2.    Membuat orang salah pilih. Siapapun akan terlena dengan kebaikan-kebaikan yang disorot media tentang seseorang dan akan berpikir bahwa orang itu memang layak mendapatkan dukungan. Namun, dengan kenyataan bahwa semua orang bisa melakukan pencitraan, bukan tidak mungkin penikmat media juga akan menilai baik orang-orang jahat karena kebaikan-kebaikan yang terlalu sering disodorkan pada masyarakat dan keburukan-keburukan yang ditutup-tutupi.

Dari semua fakta pencitraan di atas, kita mungkin akan berpikir bahwa jika memang benar orang yang dicitrakan itu jahat, dia pasti tidak bisa lepas dari hukuman di mana hukuman akan membabat habis semua pencitraan yang pernah dilkaukannya. Namun, di sini kita mungkin juga tidak sadar bahwa pencitraan masih tetap bisa dilakukan di dalam sel penjara karena sifat pencitraan yang bisa dilakukan di mana saja dan bagaimana saja. Kebaikan kecil yang dilakukan orang itu dalam penjara masih bisa mengokohkan simpati orang-orang yang sudah mendukungnya dan masih bisa melemahkan orang-orang yang tidak bersimpati padanya. Itulah manis dan kejamnya pencitraan.
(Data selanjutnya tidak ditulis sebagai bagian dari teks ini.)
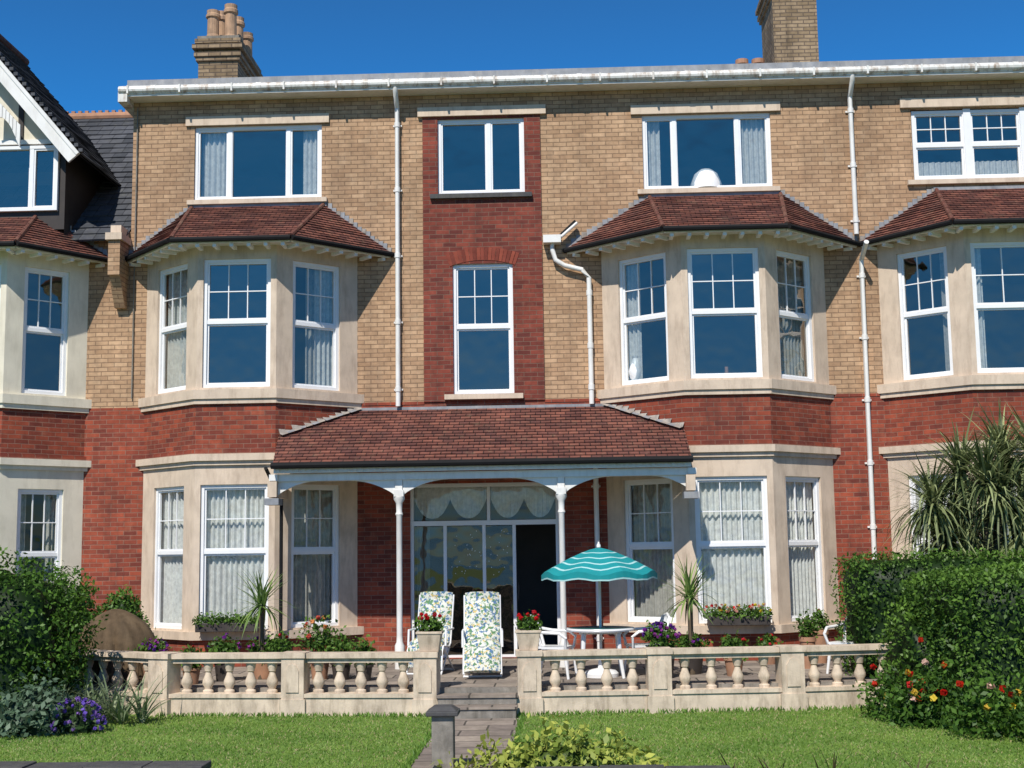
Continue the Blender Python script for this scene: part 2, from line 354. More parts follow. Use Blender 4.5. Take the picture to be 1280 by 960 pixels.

Di sini saya tidak hendak mengajak pembaca untuk berhenti membaca karena membaca itu penting. Saya hanya ingin mengajak pembaca untuk lebih bisa memilah mana yang perlu diikuti dan tidak. Sekali lagi, saya bukan pakar dalam hal apapun sehingga saya hanya ingin mengingatkan pembaca pada sebuah kalimat yang kira-kira berbunyi: di kala zaman sudah terbolak-balik, dukunglah orang yang sering dihujat dan tinggalkan orang yang terlalu banyak mendapatkan dukungan. Jika kesulitan membedakan, tanyakan pada diri Anda: siapa yang paling banyak mendapatkan pencitraan dan siapa yang sedikit.